Foreign investors have reportedly already started ‘pulling out of Portugal’ in wake of controversial changes to the golden visa residency regime.
TSF radio reports today that Chinese and Brazilian nationals have cancelled property deals they were pursuing since parliament has approved ruling PS proposals to limit the emission of golden visas to areas of the Interior and the autonomous regions of Azores and Madeira (click here).
The cancelled deals were all in territories now removed from the regime: those of Greater Lisbon and Porto.
Hugo Santos Ferreira, vice-president of the Portuguese association of property promoters and investors (APPII) has described a “torrent” of calls from overseas in the last week – particularly on Wednesday when the changes were voted through.
The only chink of light for the property sector is the fact that the budget still awaits ‘promulgation’ by President Marcelo Rebelo de Sousa.
This suggests a great deal of lobbying will be going on in the background.
Said Santos Ferreira: “On the day of the announcement many promissory purchase and sales contracts, and indeed some final deeds, were not completed due to uncertainty”.
These deals are now on hold as the market waits to see “confirmation” of the changes in the State Budget.
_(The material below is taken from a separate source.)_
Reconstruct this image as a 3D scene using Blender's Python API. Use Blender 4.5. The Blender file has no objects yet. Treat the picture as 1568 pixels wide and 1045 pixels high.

The APPII vice-president said he himself had received a phone call from ‘an investor in Shanghai” on the night parliament approved the new measures. “He was analysing a major acquisition in Lisbon – aimed at property promotion for the middle-class and focused on the golden visa. He decided in the end not to go ahead”.
According to Santos Ferreira, the notion that the golden visa scheme will be able to attract wealthy foreigners to Portugal’s interior from one minute to the next is “impossible”.
He told TSF. “If this was a Portuguese national investing in China or Brazil, he would be unlikely to invest in an interior that he did not know, preferring principal cities with recognised prospects of economic ‘return’, low on risk”.
Of the 8,125 golden visas attributed since the regime’s inception in 2012, Chinese nationals are the largest group of beneficiaries (responsible for 4,441 visas); Brazilians are the second largest, albeit with the much smaller tally of 841 visas.
Whether APPII’s concerns can force any changes in these ‘final hours’ is what many in the property sector will be watching.
President Marcelo is due to promulgate the 2020 State Budget towards the end of this month.